§ **GIVEN PROBLEM**
The records below are made of lines; count those holding the word "scene" and give the number only.

§ **MATERIAL SHOWN**
************

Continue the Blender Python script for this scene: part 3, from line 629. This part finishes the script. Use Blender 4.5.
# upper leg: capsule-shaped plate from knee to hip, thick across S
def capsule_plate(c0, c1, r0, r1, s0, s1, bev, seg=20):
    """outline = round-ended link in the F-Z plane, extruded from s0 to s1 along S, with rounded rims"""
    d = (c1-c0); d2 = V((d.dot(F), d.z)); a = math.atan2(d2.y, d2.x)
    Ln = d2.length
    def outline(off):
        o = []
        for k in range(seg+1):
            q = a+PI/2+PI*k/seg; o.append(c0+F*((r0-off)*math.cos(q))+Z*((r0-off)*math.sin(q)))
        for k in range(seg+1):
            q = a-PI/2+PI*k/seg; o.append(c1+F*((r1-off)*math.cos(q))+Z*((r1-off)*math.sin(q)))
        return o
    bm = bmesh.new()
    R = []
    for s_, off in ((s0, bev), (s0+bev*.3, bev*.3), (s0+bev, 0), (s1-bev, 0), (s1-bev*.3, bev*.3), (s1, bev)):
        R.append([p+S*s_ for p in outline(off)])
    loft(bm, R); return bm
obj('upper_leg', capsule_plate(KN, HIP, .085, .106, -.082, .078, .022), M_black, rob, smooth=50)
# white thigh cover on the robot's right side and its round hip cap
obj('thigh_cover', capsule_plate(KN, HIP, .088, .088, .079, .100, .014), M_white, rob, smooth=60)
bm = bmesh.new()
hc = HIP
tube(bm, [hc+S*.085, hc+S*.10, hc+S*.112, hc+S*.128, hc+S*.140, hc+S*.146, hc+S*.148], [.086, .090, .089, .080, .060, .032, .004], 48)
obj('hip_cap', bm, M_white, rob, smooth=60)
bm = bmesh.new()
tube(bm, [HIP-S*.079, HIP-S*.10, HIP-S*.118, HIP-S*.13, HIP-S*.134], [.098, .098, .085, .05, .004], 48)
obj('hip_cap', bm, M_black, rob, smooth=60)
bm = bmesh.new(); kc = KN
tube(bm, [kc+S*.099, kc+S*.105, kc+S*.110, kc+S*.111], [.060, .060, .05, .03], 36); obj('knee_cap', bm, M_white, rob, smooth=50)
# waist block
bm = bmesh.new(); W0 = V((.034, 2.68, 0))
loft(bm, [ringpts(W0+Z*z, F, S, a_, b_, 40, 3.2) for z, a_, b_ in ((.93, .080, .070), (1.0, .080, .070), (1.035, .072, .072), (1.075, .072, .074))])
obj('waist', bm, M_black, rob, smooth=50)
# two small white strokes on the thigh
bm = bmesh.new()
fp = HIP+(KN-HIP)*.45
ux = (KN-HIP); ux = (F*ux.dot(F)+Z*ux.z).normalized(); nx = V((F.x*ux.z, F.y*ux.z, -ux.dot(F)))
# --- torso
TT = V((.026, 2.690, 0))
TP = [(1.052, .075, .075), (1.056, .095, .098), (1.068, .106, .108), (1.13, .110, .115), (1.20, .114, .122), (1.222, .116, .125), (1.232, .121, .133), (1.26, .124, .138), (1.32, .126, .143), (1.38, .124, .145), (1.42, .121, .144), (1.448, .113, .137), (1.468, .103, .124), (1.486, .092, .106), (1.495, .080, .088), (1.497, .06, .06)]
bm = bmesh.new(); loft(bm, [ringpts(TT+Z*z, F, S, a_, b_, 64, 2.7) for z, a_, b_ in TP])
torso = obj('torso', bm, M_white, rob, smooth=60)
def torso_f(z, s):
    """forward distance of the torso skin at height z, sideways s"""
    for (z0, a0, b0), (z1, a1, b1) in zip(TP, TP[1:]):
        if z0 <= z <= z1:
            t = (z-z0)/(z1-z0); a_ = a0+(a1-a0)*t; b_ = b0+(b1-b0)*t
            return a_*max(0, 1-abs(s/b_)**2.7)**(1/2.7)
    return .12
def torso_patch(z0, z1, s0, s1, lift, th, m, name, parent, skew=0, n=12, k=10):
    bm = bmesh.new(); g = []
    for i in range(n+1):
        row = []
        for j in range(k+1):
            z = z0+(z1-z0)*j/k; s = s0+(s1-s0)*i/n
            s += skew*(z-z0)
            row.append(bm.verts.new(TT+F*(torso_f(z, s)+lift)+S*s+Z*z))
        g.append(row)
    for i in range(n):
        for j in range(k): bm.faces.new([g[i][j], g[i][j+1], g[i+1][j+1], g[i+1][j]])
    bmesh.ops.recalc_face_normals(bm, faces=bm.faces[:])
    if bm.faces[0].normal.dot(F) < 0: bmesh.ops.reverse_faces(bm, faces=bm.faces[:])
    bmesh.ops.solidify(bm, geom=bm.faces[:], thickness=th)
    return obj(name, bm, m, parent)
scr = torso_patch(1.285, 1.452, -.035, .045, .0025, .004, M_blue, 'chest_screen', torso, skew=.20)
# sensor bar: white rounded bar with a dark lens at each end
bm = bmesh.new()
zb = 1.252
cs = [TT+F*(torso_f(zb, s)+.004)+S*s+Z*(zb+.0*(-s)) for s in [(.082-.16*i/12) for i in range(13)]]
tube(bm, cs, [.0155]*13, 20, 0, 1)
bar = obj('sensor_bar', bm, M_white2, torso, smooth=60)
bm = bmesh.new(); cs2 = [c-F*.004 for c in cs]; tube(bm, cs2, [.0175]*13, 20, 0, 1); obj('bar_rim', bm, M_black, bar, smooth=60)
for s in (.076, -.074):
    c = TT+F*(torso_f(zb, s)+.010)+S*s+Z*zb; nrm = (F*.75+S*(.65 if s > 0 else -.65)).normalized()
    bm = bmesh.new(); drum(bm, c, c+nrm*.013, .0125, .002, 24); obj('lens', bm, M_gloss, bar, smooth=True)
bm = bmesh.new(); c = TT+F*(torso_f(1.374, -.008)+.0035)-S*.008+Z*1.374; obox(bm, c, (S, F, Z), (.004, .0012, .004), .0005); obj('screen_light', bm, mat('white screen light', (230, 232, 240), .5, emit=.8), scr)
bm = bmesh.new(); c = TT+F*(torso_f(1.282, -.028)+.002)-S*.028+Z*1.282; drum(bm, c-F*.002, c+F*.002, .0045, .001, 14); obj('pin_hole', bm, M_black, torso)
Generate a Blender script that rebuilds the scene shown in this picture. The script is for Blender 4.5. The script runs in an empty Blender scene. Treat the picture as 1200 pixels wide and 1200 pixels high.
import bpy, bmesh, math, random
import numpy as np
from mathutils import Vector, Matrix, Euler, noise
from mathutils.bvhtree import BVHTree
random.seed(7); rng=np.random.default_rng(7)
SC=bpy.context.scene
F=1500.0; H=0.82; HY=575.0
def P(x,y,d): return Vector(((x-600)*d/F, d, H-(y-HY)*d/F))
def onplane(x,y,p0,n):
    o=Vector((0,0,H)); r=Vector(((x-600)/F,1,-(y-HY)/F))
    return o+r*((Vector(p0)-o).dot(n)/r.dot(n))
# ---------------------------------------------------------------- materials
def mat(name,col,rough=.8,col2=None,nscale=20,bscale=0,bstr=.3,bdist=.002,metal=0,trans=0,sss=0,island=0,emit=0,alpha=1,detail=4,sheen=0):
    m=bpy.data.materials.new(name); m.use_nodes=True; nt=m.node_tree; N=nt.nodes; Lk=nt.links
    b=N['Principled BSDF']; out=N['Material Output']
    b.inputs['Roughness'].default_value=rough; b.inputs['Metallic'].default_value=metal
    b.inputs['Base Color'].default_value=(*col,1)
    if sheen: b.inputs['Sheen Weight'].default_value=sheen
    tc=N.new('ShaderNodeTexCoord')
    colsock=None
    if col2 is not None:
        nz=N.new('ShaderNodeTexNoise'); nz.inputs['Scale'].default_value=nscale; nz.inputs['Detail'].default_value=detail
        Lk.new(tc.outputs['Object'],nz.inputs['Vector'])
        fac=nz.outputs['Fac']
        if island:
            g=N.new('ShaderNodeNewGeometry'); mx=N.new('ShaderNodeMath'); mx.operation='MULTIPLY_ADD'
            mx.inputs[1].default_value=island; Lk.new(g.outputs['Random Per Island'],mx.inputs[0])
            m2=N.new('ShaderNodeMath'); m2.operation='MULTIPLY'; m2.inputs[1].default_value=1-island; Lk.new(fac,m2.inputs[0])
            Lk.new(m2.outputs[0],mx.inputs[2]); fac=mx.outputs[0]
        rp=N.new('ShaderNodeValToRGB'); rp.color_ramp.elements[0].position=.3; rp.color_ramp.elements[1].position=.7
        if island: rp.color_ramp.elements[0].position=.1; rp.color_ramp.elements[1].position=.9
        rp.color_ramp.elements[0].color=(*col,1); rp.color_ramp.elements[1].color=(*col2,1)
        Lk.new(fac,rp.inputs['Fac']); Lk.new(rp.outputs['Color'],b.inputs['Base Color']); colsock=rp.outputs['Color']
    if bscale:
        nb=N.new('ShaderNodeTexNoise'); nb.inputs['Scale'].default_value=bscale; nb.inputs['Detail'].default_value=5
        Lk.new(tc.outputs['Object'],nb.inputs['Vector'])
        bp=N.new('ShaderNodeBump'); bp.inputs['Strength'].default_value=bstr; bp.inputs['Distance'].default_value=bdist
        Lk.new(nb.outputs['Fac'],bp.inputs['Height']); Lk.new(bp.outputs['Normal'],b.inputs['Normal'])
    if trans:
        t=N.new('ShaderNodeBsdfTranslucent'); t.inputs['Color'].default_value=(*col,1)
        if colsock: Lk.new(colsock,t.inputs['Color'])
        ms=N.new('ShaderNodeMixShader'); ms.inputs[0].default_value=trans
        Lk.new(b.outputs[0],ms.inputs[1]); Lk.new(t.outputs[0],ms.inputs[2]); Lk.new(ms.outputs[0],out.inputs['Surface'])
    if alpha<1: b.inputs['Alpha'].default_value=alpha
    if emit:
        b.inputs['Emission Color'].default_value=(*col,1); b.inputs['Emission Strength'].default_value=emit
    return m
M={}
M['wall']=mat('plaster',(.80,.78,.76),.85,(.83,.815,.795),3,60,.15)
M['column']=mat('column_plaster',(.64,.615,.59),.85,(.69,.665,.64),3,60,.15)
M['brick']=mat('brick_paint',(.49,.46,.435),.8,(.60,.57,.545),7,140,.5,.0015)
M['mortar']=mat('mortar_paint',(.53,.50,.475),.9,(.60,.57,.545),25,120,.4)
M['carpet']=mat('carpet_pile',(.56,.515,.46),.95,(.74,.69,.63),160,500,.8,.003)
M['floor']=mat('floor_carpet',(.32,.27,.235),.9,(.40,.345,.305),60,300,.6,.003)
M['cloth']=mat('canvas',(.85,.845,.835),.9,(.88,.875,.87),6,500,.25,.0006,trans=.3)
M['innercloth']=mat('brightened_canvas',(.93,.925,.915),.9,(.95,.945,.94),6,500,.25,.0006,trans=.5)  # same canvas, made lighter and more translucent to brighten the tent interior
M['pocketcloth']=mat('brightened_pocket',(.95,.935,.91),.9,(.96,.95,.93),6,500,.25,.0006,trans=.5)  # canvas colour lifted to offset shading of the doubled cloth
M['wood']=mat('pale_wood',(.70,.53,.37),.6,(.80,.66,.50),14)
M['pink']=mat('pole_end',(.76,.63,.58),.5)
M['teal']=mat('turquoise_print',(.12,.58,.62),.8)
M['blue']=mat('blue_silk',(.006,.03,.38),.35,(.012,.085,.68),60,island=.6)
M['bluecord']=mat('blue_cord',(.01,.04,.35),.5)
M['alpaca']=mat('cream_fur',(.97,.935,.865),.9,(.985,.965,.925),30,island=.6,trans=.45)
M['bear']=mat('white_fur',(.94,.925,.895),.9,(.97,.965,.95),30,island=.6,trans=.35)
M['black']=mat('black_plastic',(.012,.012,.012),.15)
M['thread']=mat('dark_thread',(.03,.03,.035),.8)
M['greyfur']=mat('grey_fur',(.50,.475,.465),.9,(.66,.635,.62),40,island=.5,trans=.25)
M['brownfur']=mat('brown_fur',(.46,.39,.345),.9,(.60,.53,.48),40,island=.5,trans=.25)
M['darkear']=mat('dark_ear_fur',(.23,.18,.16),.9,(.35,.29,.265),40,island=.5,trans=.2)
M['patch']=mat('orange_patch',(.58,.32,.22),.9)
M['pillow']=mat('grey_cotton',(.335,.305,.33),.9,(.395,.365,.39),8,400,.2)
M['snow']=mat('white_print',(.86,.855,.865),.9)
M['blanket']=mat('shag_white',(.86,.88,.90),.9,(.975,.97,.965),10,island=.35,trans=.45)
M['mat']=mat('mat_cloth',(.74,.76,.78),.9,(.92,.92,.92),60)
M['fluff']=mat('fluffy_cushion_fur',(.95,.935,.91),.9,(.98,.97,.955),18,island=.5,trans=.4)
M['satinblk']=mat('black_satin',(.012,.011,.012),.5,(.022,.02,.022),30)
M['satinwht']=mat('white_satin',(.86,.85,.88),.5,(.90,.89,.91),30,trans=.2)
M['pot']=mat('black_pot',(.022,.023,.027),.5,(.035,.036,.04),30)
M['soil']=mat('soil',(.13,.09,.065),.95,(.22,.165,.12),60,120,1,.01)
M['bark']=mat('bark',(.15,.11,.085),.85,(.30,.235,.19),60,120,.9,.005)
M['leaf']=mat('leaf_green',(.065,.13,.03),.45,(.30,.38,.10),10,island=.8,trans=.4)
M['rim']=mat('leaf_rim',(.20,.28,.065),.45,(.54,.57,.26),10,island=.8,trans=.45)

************

§ **FINAL RESULT**
3